Allora, però, non si registrò una generalizzata acquiescenza. I Presidenti della Repubblica Segni (16 settembre 1963), Cossiga (7 novembre 1991), Ciampi (26 febbraio 2002) esercitarono la prerogativa del messaggio alle Camere, pur di richiamarle al tempestivo reintegro del plenum della Corte; Giorgio Napolitano lo fece con un apposito comunicato (3 ottobre 2008).

In passato (era il 9 ottobre 2008), in appoggio a un drammatico sciopero della sete di Marco Pannella, non mancò neppure un appello firmato da 506 parlamentari (più della maggioranza assoluta del collegio elettorale) che chiedeva la convocazione del Parlamento in seduta comune, «fino al formarsi delle decisioni necessarie».
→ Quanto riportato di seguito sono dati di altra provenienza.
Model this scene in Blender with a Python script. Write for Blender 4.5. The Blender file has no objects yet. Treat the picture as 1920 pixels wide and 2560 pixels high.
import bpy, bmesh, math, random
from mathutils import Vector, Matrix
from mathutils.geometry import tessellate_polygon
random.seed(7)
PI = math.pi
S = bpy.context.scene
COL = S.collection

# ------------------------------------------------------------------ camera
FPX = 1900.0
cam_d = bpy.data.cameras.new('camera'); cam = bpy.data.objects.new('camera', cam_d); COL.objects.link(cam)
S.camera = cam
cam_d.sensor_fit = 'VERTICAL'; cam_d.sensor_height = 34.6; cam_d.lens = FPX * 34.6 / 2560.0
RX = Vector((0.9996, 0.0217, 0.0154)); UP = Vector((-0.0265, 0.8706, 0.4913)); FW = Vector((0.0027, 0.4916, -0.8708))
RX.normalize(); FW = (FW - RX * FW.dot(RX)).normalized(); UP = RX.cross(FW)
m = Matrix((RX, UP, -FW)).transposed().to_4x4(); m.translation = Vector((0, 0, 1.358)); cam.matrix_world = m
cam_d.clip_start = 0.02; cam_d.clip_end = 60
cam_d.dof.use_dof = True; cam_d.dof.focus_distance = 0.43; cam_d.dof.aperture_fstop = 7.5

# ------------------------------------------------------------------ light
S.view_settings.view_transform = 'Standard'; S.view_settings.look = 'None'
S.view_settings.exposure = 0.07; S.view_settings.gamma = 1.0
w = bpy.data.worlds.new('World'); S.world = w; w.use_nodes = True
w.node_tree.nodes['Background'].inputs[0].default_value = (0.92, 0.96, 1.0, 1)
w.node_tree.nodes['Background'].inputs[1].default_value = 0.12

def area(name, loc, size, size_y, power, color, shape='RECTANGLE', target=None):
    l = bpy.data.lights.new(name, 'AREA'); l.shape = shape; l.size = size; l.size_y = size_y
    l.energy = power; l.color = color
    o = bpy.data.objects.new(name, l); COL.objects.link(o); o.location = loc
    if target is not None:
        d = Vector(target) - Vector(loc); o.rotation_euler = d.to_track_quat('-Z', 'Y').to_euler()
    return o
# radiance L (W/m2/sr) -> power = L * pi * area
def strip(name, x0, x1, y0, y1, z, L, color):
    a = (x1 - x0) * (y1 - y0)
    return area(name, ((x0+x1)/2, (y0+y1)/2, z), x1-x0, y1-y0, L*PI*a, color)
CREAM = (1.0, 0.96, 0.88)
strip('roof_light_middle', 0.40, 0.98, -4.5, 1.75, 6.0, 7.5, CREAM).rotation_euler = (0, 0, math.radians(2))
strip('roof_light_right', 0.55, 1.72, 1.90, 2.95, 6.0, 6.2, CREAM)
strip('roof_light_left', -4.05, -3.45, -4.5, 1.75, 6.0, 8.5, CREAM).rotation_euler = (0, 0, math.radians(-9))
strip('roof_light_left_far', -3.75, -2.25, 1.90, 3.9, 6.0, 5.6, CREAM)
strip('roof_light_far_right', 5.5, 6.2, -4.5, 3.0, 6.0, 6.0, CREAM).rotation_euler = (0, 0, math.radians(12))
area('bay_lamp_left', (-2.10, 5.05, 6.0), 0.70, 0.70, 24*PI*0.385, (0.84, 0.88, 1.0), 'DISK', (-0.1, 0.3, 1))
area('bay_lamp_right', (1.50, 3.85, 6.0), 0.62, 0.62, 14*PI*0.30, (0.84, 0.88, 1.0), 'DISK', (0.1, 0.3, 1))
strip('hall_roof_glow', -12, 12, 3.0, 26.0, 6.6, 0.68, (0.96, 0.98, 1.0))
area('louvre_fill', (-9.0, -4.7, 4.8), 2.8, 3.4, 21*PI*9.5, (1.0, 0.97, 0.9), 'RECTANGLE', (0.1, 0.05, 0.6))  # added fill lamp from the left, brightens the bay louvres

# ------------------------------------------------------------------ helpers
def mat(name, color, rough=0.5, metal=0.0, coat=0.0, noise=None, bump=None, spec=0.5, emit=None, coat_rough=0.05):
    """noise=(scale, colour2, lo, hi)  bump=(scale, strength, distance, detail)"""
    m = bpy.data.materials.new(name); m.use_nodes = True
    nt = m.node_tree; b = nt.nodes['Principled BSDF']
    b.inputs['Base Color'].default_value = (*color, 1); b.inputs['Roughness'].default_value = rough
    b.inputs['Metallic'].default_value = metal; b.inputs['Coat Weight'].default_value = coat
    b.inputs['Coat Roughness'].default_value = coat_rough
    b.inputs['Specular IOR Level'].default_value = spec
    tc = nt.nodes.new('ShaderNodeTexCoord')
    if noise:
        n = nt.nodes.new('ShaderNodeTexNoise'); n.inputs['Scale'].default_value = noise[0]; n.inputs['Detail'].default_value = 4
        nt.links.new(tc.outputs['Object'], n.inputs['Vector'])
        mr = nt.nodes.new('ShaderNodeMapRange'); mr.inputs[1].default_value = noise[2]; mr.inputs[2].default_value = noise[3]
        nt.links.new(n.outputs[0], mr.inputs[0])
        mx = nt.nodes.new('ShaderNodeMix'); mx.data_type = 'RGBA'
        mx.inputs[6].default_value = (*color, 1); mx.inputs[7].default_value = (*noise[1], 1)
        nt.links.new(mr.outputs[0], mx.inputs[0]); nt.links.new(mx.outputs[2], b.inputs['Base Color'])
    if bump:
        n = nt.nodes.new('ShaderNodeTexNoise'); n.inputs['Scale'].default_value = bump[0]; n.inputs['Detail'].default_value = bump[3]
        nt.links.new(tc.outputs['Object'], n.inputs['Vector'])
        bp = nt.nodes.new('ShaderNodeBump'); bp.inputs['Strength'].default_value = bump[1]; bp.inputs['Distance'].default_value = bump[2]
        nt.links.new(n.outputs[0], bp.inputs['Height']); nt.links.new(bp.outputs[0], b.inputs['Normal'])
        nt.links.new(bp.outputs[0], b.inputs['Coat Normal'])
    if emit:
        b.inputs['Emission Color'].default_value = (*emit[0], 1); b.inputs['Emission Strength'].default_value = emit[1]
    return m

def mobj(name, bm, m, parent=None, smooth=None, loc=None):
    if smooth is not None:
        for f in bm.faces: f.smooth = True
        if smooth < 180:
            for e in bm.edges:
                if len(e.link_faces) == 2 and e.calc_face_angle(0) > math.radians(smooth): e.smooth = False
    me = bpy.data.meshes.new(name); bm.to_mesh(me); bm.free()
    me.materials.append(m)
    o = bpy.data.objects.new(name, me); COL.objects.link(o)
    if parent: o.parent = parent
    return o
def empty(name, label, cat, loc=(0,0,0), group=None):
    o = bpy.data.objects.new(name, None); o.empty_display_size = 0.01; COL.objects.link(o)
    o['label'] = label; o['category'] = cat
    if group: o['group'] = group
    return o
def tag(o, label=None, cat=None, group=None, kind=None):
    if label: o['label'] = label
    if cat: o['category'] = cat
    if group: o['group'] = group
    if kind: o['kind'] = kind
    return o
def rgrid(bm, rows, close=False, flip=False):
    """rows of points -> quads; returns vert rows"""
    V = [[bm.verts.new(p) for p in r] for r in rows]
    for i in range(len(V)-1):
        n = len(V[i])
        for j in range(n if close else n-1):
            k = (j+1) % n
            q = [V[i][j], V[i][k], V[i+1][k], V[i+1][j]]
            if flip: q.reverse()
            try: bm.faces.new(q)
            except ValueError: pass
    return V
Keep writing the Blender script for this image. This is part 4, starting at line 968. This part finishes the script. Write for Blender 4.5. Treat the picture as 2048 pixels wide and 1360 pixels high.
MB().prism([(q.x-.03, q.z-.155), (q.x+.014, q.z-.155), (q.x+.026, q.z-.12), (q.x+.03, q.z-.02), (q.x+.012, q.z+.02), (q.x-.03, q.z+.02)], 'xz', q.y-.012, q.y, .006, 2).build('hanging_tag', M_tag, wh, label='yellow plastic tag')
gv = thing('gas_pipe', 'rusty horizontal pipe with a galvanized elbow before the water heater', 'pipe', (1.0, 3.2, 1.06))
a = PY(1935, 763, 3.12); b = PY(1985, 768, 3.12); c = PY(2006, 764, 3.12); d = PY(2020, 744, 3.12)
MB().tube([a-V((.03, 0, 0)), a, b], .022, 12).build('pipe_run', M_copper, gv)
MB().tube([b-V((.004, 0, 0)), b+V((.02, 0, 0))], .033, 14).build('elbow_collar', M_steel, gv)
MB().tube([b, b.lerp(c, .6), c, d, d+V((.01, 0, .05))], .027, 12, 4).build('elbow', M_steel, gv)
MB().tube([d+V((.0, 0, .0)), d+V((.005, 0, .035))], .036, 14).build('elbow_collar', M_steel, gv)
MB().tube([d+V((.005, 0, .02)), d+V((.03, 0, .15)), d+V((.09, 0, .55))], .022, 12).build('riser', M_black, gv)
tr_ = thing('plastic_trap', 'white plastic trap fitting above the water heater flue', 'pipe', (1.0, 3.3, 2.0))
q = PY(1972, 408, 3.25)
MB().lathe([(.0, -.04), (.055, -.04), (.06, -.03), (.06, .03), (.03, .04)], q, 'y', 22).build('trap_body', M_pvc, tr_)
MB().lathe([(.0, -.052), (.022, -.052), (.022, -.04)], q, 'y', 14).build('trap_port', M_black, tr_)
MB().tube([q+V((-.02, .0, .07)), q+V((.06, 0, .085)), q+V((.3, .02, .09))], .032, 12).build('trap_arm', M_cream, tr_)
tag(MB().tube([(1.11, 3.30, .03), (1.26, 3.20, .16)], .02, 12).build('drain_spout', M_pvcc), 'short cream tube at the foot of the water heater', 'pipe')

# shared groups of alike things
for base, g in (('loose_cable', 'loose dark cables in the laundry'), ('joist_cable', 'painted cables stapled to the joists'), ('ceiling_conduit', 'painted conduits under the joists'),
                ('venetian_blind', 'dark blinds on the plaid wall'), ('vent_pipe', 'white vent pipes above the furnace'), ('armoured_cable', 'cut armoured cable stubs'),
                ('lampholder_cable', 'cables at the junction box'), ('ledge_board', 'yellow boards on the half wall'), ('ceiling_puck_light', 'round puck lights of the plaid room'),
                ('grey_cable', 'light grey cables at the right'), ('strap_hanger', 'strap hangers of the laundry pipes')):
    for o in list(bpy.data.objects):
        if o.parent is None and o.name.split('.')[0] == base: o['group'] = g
7. Come tutti i reati in flagranza, l’attuale e persistente violazione della Costituzione va interrotta, senza indugiare oltre. Come? La soluzione è suggerita da Giuseppe Guarino, in un saggio del 1954: è sul Presidente della Camera, in qualità di Presidente del collegio elettorale, che grava l’obbligo di «convocare il Parlamento riunito e di far ripetere ininterrottamente gli scrutini senza sospenderli e senza porre termine alla seduta fino a quando non si sia prodotta la maggioranza richiesta».

Un “conclave”, dunque. la sua dinamica costringerebbe, gioco forza, a un accordo parlamentare. Il suo prolungarsi aprirebbe spazi per un’autonoma determinazione di deputati e senatori (com’è accaduto nell’ultima elezione per il Quirinale).

Il suo esito positivo verrebbe agevolato dall’individuazione di una rosa di candidature di provata esperienza, professionalità e indipendenza, in luogo di un unico nominativo (deciso dove? da chi? sulla base di quali criteri?).

È forse necessario ricordare, al Presidente Fontana, che «non è la Costituzione che deve piegarsi alla volontà contingente dei gruppi politici, ma sono questi che devono sottostare al sovrano dettato della Carta fondamentale»?